-- Given instruction --
Extract and list every line that contains the word "Blender".
**** Data for this exercise ****
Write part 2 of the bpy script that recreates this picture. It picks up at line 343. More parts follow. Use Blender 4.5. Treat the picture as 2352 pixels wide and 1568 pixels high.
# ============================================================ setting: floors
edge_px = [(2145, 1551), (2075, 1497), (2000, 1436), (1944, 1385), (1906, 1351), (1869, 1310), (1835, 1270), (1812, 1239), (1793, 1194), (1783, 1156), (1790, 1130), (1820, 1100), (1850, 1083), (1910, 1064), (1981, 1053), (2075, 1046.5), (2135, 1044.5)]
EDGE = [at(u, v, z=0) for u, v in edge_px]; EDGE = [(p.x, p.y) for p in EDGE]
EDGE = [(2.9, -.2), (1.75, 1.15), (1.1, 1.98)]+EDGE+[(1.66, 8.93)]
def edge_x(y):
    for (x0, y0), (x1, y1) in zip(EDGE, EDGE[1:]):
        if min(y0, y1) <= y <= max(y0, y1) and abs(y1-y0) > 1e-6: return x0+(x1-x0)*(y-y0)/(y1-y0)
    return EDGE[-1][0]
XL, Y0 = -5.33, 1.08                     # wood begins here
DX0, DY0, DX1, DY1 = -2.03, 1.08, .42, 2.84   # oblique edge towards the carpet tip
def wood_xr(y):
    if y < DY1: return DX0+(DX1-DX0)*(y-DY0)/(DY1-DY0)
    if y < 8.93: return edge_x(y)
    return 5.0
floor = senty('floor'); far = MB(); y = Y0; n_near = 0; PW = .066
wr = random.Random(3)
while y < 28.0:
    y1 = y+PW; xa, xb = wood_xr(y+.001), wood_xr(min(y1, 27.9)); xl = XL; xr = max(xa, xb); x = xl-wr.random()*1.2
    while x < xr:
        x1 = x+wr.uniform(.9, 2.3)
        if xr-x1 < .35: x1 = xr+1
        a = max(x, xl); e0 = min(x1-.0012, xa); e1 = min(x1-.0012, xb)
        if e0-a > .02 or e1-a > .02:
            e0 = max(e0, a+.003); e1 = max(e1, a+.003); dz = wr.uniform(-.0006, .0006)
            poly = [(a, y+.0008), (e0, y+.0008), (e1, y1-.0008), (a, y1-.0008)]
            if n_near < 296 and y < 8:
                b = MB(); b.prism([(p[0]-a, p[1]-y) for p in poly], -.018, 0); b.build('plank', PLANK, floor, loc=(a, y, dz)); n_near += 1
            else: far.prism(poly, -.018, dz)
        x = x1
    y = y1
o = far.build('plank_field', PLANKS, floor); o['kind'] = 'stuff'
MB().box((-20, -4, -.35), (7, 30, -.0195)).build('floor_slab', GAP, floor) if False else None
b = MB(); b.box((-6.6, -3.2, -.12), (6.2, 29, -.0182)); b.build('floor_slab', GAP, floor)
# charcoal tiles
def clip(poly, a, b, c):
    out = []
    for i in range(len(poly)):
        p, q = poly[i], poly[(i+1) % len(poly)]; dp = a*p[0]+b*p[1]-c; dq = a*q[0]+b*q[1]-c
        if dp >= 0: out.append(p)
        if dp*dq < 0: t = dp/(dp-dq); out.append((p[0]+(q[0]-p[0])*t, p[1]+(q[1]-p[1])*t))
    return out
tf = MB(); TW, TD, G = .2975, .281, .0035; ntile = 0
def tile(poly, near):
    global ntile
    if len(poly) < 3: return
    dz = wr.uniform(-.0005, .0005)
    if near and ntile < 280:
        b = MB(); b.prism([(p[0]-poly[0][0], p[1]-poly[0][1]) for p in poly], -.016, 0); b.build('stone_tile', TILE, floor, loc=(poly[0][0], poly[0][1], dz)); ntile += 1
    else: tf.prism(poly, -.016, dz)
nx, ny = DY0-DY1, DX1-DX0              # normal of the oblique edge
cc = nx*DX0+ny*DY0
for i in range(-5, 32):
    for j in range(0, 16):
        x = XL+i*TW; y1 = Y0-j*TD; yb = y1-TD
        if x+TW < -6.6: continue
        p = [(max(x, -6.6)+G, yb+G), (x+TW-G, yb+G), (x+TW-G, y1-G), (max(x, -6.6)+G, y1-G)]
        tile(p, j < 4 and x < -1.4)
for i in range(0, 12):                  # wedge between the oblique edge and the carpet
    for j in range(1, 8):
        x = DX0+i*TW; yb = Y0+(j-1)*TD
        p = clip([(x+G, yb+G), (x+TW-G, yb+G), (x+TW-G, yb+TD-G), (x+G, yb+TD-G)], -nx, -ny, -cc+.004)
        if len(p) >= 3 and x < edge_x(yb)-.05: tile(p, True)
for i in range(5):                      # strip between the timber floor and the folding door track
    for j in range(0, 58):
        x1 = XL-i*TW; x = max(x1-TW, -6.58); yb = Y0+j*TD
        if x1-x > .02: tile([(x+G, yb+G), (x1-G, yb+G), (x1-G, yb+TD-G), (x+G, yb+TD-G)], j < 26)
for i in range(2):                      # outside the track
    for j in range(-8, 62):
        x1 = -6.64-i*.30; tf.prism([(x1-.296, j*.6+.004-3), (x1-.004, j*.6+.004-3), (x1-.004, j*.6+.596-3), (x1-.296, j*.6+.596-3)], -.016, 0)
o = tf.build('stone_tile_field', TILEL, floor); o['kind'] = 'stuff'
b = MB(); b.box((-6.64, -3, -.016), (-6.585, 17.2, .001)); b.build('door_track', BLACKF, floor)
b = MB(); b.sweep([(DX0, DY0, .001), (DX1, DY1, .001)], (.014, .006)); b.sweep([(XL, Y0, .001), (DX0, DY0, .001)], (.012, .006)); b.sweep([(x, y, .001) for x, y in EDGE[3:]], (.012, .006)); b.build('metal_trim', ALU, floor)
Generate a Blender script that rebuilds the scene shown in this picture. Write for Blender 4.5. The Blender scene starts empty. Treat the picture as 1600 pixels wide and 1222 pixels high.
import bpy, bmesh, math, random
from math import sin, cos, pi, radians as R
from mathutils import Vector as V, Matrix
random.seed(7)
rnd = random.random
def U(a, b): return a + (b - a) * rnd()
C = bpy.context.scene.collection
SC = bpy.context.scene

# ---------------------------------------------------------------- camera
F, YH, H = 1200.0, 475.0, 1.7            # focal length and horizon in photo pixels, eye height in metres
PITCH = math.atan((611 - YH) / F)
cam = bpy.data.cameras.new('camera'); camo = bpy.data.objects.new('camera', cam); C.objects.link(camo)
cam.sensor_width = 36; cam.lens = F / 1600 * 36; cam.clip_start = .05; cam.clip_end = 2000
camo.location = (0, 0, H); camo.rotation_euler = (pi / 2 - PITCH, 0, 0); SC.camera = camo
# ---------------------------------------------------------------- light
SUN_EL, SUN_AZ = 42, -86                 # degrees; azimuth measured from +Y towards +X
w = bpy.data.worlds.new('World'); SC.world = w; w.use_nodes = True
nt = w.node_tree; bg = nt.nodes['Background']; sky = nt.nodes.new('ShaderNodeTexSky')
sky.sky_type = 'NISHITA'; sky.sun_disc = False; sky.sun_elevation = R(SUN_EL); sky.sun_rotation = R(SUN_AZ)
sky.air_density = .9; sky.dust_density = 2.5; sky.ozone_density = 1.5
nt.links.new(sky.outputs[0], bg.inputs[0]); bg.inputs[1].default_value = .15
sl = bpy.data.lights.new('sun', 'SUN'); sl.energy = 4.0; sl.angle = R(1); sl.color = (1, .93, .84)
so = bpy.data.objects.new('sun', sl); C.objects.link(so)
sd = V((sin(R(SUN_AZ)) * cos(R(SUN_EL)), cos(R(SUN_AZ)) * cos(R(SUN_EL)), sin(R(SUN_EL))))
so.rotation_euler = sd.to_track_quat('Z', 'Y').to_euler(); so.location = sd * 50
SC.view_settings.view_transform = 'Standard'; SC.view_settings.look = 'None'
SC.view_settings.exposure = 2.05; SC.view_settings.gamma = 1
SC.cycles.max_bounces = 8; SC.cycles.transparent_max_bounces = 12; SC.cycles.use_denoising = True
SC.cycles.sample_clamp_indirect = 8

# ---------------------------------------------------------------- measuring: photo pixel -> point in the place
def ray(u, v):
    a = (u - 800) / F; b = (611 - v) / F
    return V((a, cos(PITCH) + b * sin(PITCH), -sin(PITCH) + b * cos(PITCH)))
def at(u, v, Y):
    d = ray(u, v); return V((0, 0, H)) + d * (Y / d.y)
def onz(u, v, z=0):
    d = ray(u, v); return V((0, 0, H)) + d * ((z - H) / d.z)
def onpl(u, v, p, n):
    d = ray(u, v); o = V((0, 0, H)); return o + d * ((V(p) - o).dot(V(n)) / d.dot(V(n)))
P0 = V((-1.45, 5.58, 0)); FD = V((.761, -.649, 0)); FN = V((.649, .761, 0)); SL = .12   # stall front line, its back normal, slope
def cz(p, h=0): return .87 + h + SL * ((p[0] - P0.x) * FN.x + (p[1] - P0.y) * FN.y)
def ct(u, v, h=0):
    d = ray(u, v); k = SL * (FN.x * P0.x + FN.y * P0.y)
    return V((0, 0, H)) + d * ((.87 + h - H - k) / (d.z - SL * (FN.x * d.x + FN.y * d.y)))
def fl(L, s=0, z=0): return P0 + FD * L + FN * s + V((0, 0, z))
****
-- Exercise solution --
Write part 2 of the bpy script that recreates this picture. It picks up at line 343. More parts follow. Use Blender 4.5. Treat the picture as 2352 pixels wide and 1568 pixels high.
Generate a Blender script that rebuilds the scene shown in this picture. Write for Blender 4.5. The Blender scene starts empty. Treat the picture as 1600 pixels wide and 1222 pixels high.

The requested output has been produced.